Federal Reserve Bank of Kansas City President Jeffrey Schmid said on Friday that further interest rate cuts could have longer-lasting effects on inflation.

“I do not think further cuts in interest rates will do much to patch over any cracks in the labor market—stresses that more likely than not arise from structural changes in technology and immigration policy,” Schmid said at the 2025 Energy Conference hosted by the Federal Reserve Banks of Kansas City and Dallas in Denver.

He noted that inflation has been above the Fed’s 2% objective for over four years. “I don’t think we have room to be complacent. History has shown us that persistent inflation can shift the psychology around price-setting, and inflation can become ingrained,” Schmid said.

“Were that to occur, re-anchoring inflation at 2% would be more difficult and costly,” he added.

Concerns On Price Increases

Schmid noted that there have been concerns over the pace of price increases. “Some of this has to do with the effect of tariffs on input prices, but it is not just tariffs—or even primarily tariffs—that has people worried,” he said.
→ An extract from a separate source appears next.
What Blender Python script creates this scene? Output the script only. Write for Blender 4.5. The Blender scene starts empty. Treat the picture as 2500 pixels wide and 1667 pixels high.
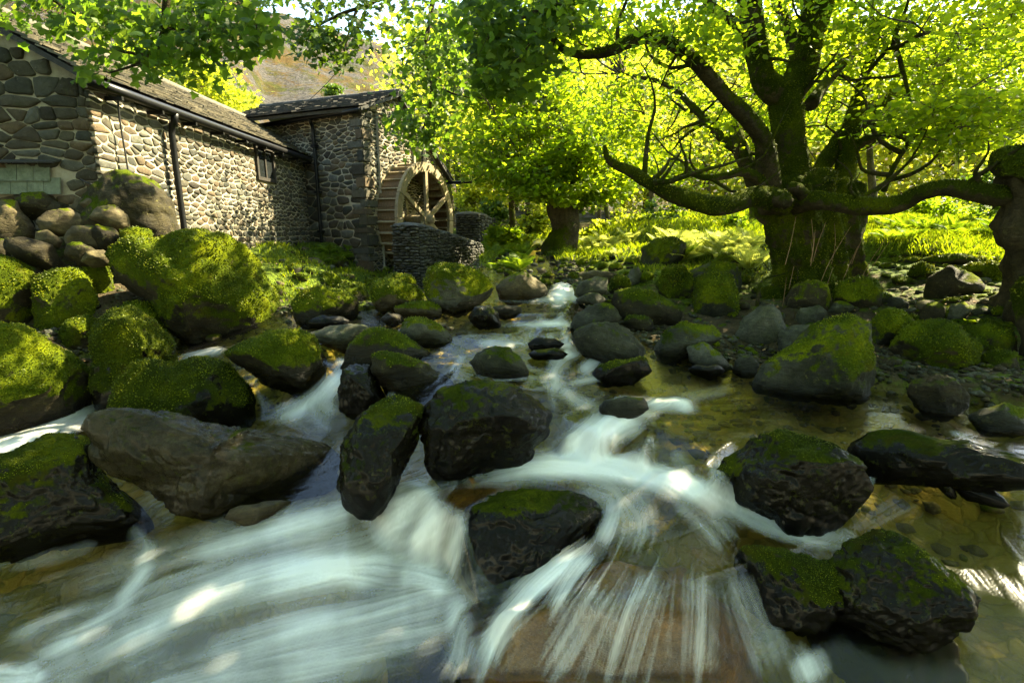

“I hear concerns about rising health care costs and insurance premiums, and I hear a lot about electricity. Overall, the message is that inflation is too high. And I agree: Inflation is too high,” Schmid added.

He said that tariffs will have only a limited, though drawn-out, effect on inflation.

Interest Rate Cuts

In late October, the Federal Reserve cut the key borrowing rate by 25 basis points, bringing down the federal funds rate to the 3.75% to 4% range. The Federal Open Market Committee had then noted that economic activity had been expanding at a moderate pace.

This was the second rate cut announced by the Fed in 2025, following a similar 25-basis-point cut in September.

At the time of writing, the SPDR S&P 500 ETF (SPY), which tracks the S&P 500 index, was up 0.40% and the Invesco QQQ Trust ETF (QQQ) rose 0.61% in afternoon trading on Friday.